Trail Tech Voyager Pro GPS: No Rider Left Behind

Jun 06, 2019 View Comments by

Trail Tech Voyager Pro GPS device for motorcycle riders.

Trail Tech is a West Coast-based manufacturer of GPS devices and gauges for motorcycles, ATVs, and UTVs. They have recently introduced a new GPS unit, the Voyager Pro, a successor to and evolution of their Voyager product line. The biggest feature that was added is Buddy Tracking: real-time group visibility achieved by broadcasting current GPS coordinates to other members of a riding group, receiving other members’ GPS coordinates, and dynamically displaying them as moving points on the map. Up to 20 members can be defined in a group and each buddy is able to personalize their icon color and name. There is even a “stress” beacon. If a rider in the group needs assistance, they can broadcast an emergency status and the rest of the group will see their position flashing in red on the map. It’s important to note that this is not a real emergency tool, such as offered by the SPOT 3 GPS, therefore no rescue team will be notified. Buddy tracking uses local radio transmission, which is limited to a few miles, depending on the terrain. This cool and innovative idea differentiates the Voyager Pro from other products on the market today.

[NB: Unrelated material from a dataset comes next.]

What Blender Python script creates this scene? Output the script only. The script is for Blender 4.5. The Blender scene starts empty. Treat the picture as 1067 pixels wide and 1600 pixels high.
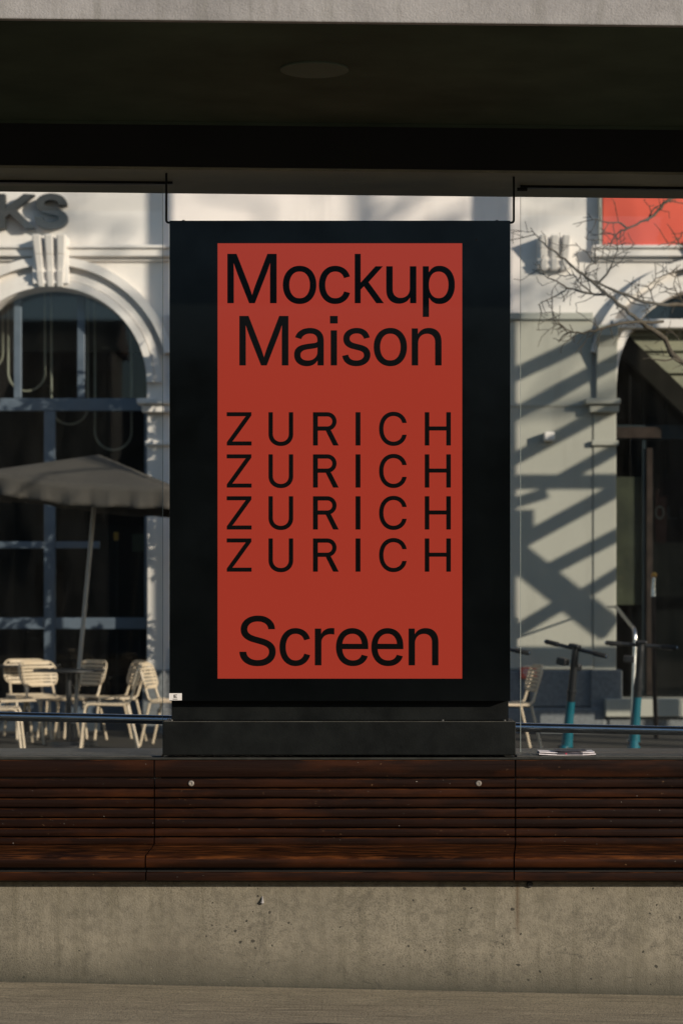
import bpy, bmesh, math, random
from mathutils import Vector, Matrix, noise
R = math.radians
sc = bpy.context.scene
COL = sc.collection
rnd = random.Random(7)

# ------------------------------------------------------------------ camera constants
CZ, CY, FPX = 1.42, -9.0, 3681.0
def at(px, py, y):
    """point of the photograph (px, py) on the vertical plane at depth y"""
    d = y - CY
    return Vector(((px - 533.5) * d / FPX, y, CZ - (py - 941) * d / FPX))
def X(px, y): return (px - 533.5) * (y - CY) / FPX
def Z(py, y): return CZ - (py - 941) * (y - CY) / FPX

# ------------------------------------------------------------------ materials
class NT:
    def __init__(s, name):
        s.m = bpy.data.materials.new(name); s.m.use_nodes = True
        s.t = s.m.node_tree; s.n = s.t.nodes; s.l = s.t.links
        s.b = s.n['Principled BSDF']; s.out = s.n['Material Output']
    def add(s, typ, **kw):
        n = s.n.new('ShaderNode' + typ)
        for k, v in kw.items():
            if k in n.inputs and not hasattr(n, k): n.inputs[k].default_value = v
            else: setattr(n, k, v)
        return n
    def link(s, a, b): s.l.new(a, b)
    def coord(s, scale=(1, 1, 1), rot=(0, 0, 0)):
        g = s.add('NewGeometry'); m = s.add('Mapping')
        m.inputs['Scale'].default_value = scale; m.inputs['Rotation'].default_value = rot
        s.link(g.outputs['Position'], m.inputs['Vector']); return m.outputs['Vector']
    def ocoord(s, scale=(1, 1, 1)):
        g = s.add('TexCoord'); m = s.add('Mapping'); m.inputs['Scale'].default_value = scale
        s.link(g.outputs['Object'], m.inputs['Vector']); return m.outputs['Vector']
    def noise(s, vec, scale, detail=4, rough=.55, dist=0):
        n = s.add('TexNoise'); n.inputs['Scale'].default_value = scale; n.inputs['Detail'].default_value = detail
        n.inputs['Roughness'].default_value = rough; n.inputs['Distortion'].default_value = dist
        s.link(vec, n.inputs['Vector']); return n.outputs['Fac']
    def ramp(s, fac, stops):
        r = s.add('ValToRGB'); e = r.color_ramp.elements
        while len(e) < len(stops): e.new(.5)
        for i, (p, c) in enumerate(stops):
            e[i].position = p
            e[i].color = (c, c, c, 1) if not isinstance(c, (tuple, list)) else (*c[:3], 1)
        s.link(fac, r.inputs['Fac']); return r.outputs['Color']
    def mix(s, fac, a, b, mode='MIX'):
        n = s.add('Mix'); n.data_type = 'RGBA'; n.blend_type = mode
        for i, v in ((0, fac), (6, a), (7, b)):
            if isinstance(v, (int, float)): n.inputs[i].default_value = v if i == 0 else (v, v, v, 1)
            elif isinstance(v, (tuple, list)): n.inputs[i].default_value = (*v[:3], 1)
            else: s.link(v, n.inputs[i])
        return n.outputs[2]
    def math(s, op, a, b=0.0):
        n = s.add('Math'); n.operation = op
        for i, v in enumerate((a, b)):
            if isinstance(v, (int, float)): n.inputs[i].default_value = v
            else: s.link(v, n.inputs[i])
        return n.outputs[0]
    def bump(s, h, strength=.3, dist=.01):
        b = s.add('Bump'); b.inputs['Strength'].default_value = strength; b.inputs['Distance'].default_value = dist
        s.link(h, b.inputs['Height']); s.link(b.outputs['Normal'], s.b.inputs['Normal'])
    def base(s, c):
        if isinstance(c, (tuple, list)): s.b.inputs['Base Color'].default_value = (*c[:3], 1)
        else: s.link(c, s.b.inputs['Base Color'])
    def set(s, rough=None, metal=None, spec=None):
        for k, v in (('Roughness', rough), ('Metallic', metal), ('Specular IOR Level', spec)):
            if v is None: continue
            if isinstance(v, (int, float)): s.b.inputs[k].default_value = v
            else: s.link(v, s.b.inputs[k])

def paint(name, col, rough=.5, metal=0, var=.12, scale=6, spec=.5, bump=0, bscale=120, dirt=0):
    t = NT(name); v = t.coord(); f = t.noise(v, scale, 5, .6)
    lo = tuple(c * (1 - var) for c in col); hi = tuple(min(1, c * (1 + var)) for c in col)
    c = t.ramp(f, [(.3, lo), (.7, hi)])
    if dirt:
        d = t.noise(t.coord((1, 1, .35)), scale * .6, 8, .7)
        c = t.mix(t.ramp(d, [(.45, 0.0), (.75, dirt)]), c, tuple(x * .45 for x in col))
    t.base(c); t.set(t.ramp(f, [(.3, max(0, rough - .06)), (.7, min(1, rough + .08))]), metal, spec)
    if bump: t.bump(t.noise(v, bscale, 4, .6), bump, .004)
    return t.m

def mat_concrete(name, col, pits=True, fine=1.0, base_dirt=False, k=1.0):
    t = NT(name); v = t.coord()
    n1 = t.noise(v, 2.2, 8, .62); n2 = t.noise(v, 34, 8, .72); n3 = t.noise(v, 160 * fine, 3, .6)
    n4 = t.noise(t.coord((6, 6, .45)), 3.0, 6, .68)
    c = t.ramp(n1, [(.28, tuple(x * .70 for x in col)), (.5, col), (.72, tuple(x * 1.22 for x in col))])
    c = t.mix(t.ramp(n2, [(.36, .6 * k), (.56, 0.0)]), c, tuple(x * .5 for x in col))
    c = t.mix(t.ramp(n4, [(.32, .65), (.50, 0.0)]), c, (col[0] * .62, col[1] * .62, col[2] * .58))
    c = t.mix(t.ramp(n4, [(.60, 0.0), (.78, .35)]), c, tuple(min(1, x * 1.35) for x in col))
    n5 = t.ramp(t.noise(v, 3.3, 5, .65), [(.38, 0.0), (.66, 1.0)])
    c = t.mix(t.mix(1.0, t.ramp(n3, [(.34, .9 * k), (.50, 0.0), (.7, .0)]), n5, 'MULTIPLY'), c, tuple(x * .42 for x in col))
    h = n3
    if pits:
        vo = t.add('TexVoronoi'); vo.inputs['Scale'].default_value = 21; vo.inputs['Randomness'].default_value = 1
        nv = t.add('Mix'); nv.data_type = 'VECTOR'; nv.inputs[0].default_value = .06
        nn = t.add('TexNoise'); nn.inputs['Scale'].default_value = 9; t.link(v, nn.inputs['Vector'])
        t.link(v, nv.inputs[4]); t.link(nn.outputs['Color'], nv.inputs[5]); t.link(nv.outputs[1], vo.inputs['Vector'])
        rr = t.math('MULTIPLY', t.ramp(t.noise(v, 4.1, 2), [(.34, .15), (.66, 1.0)]), .125)
        pit = t.math('LESS_THAN', vo.outputs['Distance'], rr)
        c = t.mix(t.math('MULTIPLY', pit, .8), c, (.018, .017, .014))
        # grime blotches and scuffs
        g = t.noise(v, 5.0, 12, .78, .4)
        c = t.mix(t.ramp(g, [(.55, 0.0), (.70, .8)]), c, tuple(x * .36 for x in col))
        sc_ = t.noise(t.coord((9, 9, 60), (0, R(24), 0)), 1.3, 6, .7, .8)
        c = t.mix(t.ramp(sc_, [(.66, 0.0), (.74, .35)]), c, tuple(x * .45 for x in col))
        h = t.math('SUBTRACT', n3, t.math('MULTIPLY', pit, 1.5))
    if base_dirt:                                     # splash grime that clings to the lowest hand of the wall
        sx = t.add('SeparateXYZ'); t.link(v, sx.inputs[0])
        kz = t.math('ADD', sx.outputs['Z'], t.math('MULTIPLY', sx.outputs['X'], .0206))
        kz = t.math('SUBTRACT', kz, t.math('MULTIPLY', n2, .09))
        c = t.mix(t.ramp(t.math('ADD', kz, .1), [(.048, .9), (.085, .55), (.20, 0.0)]), c, (.04, .039, .028))
        sm = t.noise(t.coord((3.5, 3.5, 8), (0, R(-35), 0)), 2.2, 9, .74, 1.0)      # shoe scuffs and dark smears
        smz = t.ramp(sx.outputs['Z'], [(.05, 1.0), (.34, .0)])
        c = t.mix(t.mix(1.0, t.ramp(sm, [(.59, 0.0), (.68, .75)]), smz, 'MULTIPLY'), c, (.040, .038, .030))
        # rust run below the bench joint
        dx = t.math('ABSOLUTE', t.math('SUBTRACT', sx.outputs['X'], t.math('ADD', .638, t.math('MULTIPLY', n1, .012))))
        runx = t.ramp(dx, [(.0, 1.0), (.011, 0.0)])
        runz = t.ramp(sx.outputs['Z'], [(.16, 0.0), (.24, .8), (.42, .9)])
        rr2 = t.mix(1.0, runx, runz, 'MULTIPLY')
        c = t.mix(t.math('MULTIPLY', rr2, .75), c, (.085, .05, .025))
    if pits:                                          # fine dark specks and a few chalky ones
        s1 = t.noise(v, 75, 4, .75); c = t.mix(t.ramp(s1, [(.30, .85), (.385, 0.0)]), c, tuple(x * .38 for x in col))
        c = t.mix(t.ramp(s1, [(.63, 0.0), (.72, .5)]), c, tuple(x * 1.5 for x in col))
    t.base(c); t.set(.88, 0, .3); t.bump(h, .55, .004)
    return t.m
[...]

The unit is robust and even somewhat bulky, clearly designed for hardcore off-road usage. A bright and colorful four-inch LCD touch screen works well with gloves. Four raised tactile rubber buttons on the sides of the screen are easy to operate and have a military spec-like feel which lets you know this is no toy. Underlying maps are topographical with many terrain details, contour lines, and shading. There are free downloadable maps for different regions of the world.

Menus are very easy to navigate and there aren’t too many options, which is arguably a good thing as it keeps the configuration functional and simple. The Voyager Pro comes packaged with a RAM B-Ball adapter that attaches to a sturdy and powered quick disconnect mount. There is an optional external GPS antenna and another antenna for Buddy Tracking.

The only way to power and charge the GPS is with 12V. No USB port exists, and this design limitation also prohibits direct data connectivity with a computer. GPX recording allows tracks to be saved, but the only way to transfer GPX tracks (upload or download) is using an SD card, which reminded me of using a floppy drive back in the 1980s. Dual Bluetooth modules support music and phone interaction for both rider and passenger. There’s also a built-in media player that plays music from the SD card.

The Voyager Pro was designed with off-road usage in mind. The maps show street names correctly, but there is no POI (points of interest) lookup, no ability to search for exact addresses, or even cities. GPX tracks, with thousands of waypoints, will be displayed properly on, or off-road, but there is no road navigation, or turn-by-turn directions. GPX routes, with few points, are connected in direct aerial lines. The unit doesn’t plan and plot points that use the road. It seems a bit of a miss since this is clearly a software limitation that can be resolved with better firmware. Everything else is there, in terms of hardware, maps, and operating system, including a virtual keyboard. If road navigation were supported, at this price point and with its numerous other features, the Voyager Pro could have become a top contender for motorcycle navigation for any kind of touring.

It is very responsive, intuitive to use, and easy to mount. If you’re looking to ride mostly off-road, plan to ride around the world and work solely with tracks, or just want a detailed digital topo map, then this might be a perfect solution for you.